Well, for one thing, its architecture and fittings were uncompromisingly Victorian – with ‘no glass-topped tables or other modern miseries’ and ‘no sham roof beams, inglenooks or plastic panels masquerading as oak.’

The grained woodwork, the ornamental mirrors behind the bar, the cast-iron fireplaces, the florid ceiling stained dark yellow by tobacco smoke, the stuffed bull’s head over the mantelpiece – everything reminded Orwell of ‘the solid, comfortable ugliness of the 19th century.’

But what brought him the greatest gladness was that the house possessed neither radio nor piano, that the barmaids called everyone ‘dear’ rather than ‘ducky’, that unlike most pubs, the Moon Under Water sold tobacco as well as cigarettes, aspirins and stamps, was obliging about letting customers use the telephone and was particular about its drinking vessels – ‘never, for example, making the mistake of serving a pint of beer in a handleless glass.’

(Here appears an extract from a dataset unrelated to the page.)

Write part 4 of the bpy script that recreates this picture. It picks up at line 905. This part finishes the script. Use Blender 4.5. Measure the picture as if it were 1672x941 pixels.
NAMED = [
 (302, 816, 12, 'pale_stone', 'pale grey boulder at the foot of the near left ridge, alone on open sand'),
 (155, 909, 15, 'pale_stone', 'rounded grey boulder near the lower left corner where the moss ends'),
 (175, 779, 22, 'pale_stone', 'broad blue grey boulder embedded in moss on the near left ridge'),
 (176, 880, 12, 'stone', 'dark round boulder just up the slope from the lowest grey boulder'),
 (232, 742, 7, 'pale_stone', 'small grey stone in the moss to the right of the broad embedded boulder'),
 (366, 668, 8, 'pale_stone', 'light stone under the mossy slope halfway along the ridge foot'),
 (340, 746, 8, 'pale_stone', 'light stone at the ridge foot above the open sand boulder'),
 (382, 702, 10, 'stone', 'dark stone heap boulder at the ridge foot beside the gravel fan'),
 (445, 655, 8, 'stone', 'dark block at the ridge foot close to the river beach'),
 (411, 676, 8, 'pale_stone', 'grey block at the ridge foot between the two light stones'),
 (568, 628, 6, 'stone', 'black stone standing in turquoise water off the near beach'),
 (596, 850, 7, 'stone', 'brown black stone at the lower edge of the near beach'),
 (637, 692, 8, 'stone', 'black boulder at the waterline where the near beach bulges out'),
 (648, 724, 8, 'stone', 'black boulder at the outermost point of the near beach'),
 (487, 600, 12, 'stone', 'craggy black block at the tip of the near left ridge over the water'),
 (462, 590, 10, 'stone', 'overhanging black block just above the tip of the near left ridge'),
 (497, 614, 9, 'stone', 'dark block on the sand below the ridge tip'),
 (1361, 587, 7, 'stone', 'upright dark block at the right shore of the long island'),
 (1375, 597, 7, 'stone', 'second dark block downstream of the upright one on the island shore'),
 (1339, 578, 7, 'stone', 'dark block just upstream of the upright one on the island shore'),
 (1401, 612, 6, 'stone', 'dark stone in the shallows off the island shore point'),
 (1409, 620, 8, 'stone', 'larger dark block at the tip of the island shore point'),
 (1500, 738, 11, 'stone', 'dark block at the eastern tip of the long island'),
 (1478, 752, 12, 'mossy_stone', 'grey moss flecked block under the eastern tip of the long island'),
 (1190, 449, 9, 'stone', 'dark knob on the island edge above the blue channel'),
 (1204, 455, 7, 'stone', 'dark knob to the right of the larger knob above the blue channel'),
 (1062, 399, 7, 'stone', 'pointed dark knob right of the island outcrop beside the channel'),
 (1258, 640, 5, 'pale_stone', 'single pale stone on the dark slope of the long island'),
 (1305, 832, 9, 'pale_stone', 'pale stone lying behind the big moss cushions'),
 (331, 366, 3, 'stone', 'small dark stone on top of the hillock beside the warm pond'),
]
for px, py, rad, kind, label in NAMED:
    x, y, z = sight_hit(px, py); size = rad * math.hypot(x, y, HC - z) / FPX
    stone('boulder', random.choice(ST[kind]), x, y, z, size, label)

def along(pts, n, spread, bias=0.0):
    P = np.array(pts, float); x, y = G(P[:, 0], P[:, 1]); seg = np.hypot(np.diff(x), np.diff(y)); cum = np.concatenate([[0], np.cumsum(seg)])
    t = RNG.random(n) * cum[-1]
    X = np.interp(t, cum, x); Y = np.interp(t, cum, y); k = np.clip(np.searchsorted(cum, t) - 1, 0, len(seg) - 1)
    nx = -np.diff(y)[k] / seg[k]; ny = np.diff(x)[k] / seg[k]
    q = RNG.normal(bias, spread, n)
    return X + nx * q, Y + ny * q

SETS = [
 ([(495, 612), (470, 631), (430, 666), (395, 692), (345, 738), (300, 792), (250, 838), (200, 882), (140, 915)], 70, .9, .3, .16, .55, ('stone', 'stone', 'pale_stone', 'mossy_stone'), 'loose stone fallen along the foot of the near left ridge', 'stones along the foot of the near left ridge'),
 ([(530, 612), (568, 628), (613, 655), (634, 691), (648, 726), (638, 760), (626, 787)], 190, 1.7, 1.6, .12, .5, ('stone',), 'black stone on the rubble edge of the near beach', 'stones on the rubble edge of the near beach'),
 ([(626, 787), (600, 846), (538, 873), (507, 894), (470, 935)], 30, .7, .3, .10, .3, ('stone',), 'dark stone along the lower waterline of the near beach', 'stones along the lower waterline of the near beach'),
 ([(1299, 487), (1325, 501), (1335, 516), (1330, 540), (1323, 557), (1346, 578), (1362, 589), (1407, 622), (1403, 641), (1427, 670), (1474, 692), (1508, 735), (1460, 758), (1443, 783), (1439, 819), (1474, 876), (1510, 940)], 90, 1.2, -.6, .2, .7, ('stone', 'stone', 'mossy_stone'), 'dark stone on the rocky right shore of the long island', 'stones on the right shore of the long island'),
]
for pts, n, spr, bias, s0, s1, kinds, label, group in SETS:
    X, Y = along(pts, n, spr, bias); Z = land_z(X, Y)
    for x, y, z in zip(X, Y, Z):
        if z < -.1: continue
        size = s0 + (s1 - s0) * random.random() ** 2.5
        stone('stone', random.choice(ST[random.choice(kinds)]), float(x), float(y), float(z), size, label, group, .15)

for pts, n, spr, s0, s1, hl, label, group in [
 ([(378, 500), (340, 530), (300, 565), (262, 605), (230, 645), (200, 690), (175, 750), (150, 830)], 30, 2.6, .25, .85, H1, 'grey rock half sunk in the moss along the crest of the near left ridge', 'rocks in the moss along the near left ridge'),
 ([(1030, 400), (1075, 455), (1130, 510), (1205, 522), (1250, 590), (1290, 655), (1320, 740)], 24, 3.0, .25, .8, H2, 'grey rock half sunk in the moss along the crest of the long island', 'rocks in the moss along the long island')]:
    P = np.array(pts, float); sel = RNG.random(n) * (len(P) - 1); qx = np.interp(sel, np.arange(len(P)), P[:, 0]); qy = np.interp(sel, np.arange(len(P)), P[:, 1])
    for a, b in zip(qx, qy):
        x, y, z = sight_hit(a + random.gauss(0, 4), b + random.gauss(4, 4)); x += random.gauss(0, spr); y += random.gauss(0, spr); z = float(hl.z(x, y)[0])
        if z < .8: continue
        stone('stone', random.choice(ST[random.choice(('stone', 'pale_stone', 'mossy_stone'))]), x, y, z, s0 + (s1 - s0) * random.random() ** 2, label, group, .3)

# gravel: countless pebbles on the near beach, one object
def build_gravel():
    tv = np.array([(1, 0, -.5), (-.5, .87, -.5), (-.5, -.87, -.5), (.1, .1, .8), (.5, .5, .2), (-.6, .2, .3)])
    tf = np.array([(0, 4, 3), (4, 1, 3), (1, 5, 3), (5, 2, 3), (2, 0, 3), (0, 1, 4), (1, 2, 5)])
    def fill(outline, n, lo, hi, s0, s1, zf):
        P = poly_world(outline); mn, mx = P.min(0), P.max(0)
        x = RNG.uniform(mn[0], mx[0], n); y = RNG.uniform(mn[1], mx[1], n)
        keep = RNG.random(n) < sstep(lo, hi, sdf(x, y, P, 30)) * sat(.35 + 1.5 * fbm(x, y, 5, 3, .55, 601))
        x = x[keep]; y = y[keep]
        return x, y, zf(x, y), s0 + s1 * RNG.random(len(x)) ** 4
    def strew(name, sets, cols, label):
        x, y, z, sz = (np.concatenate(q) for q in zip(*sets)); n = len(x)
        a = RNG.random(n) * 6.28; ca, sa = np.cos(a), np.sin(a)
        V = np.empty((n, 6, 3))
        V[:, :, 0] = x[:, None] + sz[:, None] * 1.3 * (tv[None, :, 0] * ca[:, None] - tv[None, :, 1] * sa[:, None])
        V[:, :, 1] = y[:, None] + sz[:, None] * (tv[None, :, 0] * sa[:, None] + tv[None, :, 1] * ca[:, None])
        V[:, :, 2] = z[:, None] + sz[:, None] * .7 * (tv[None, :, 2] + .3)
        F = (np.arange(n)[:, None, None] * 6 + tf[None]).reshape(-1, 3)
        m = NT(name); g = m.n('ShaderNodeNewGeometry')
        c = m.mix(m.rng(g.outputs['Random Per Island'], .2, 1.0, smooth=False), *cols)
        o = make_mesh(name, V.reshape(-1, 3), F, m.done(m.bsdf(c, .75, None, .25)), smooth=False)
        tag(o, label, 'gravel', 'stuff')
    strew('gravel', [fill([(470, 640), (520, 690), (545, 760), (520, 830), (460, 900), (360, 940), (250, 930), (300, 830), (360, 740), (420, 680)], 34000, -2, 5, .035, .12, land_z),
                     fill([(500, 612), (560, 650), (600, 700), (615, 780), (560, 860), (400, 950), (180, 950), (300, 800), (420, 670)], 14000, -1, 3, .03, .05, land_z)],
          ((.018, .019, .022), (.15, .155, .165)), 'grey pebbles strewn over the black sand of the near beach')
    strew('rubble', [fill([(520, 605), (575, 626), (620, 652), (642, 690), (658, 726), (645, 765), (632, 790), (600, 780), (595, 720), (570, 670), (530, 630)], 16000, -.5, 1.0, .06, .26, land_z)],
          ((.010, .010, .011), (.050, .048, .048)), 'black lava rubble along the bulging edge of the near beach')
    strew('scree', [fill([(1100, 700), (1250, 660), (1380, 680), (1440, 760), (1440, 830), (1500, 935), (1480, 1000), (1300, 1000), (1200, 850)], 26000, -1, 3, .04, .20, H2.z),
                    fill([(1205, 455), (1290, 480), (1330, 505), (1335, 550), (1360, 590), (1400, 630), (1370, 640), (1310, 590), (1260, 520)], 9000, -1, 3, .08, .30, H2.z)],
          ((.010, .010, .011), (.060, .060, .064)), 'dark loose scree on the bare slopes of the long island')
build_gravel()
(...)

It would not be George Orwell, however, if there was not a sting in the tail of his lyricism – the Moon Under Water never existed, except in his imagination. Even in his day, apparently, the rot was beginning to set in.

‘If anyone knows of a pub that has draught stout, open fires, cheap meals, a garden, motherly barmaids and no radio,’ he lamented all those years ago, ‘I should be glad to hear of it – even though its name were something as prosaic as the Red Lion or Railway Arms.’

How cruel, to play with our senses thus! But we will not despair. Pubs have been with us for two thousand years and are surely destined to remain part of the Anglo Saxon landscape. Oh, c’mon, surely they must be.